民団神奈川本部(李富鉄団長)は16日、神奈川韓国会館で祝賀した。新成人対象者94人のうち、11人が参加した。朴聖実さん(洗足学園音大生)は「式に参加して初めて自分は韓国人だなとあらためて実感した」と感想を語った。希望者にはチョゴリを格安でレンタルした。運営は今年から青年会が担当するようになった。
民団山梨本部(鄭郁団長)は16日、ベルクラシック甲府で式典を開催。男性と女性各2人が参加した。鄭団長は民団中央本部から託されたメッセージに添えて記念のクオカードを贈った。来賓の金賢中総領事からも「お年玉」が贈られた。引き続き新年会に移った。

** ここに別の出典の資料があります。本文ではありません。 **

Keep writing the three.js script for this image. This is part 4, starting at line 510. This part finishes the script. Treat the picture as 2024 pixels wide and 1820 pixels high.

民団愛知本部(梁東一団長)の成人式は青年会が主催して17日、名古屋市内のホテルで開催、28人が参加した。今年は例年になく男性の姿が目立った。参加者にはカタログギフトなどが記念品として贈られた。
民団京都本部(王清一団長)は10日、京都市内のホテルで新成人の門出を祝った。王団長は「若い感性と行動力でこれから民団をさらに発展させてほしい」と期待の言葉を述べ、新成人33人に祝賀状と記念品を贈った。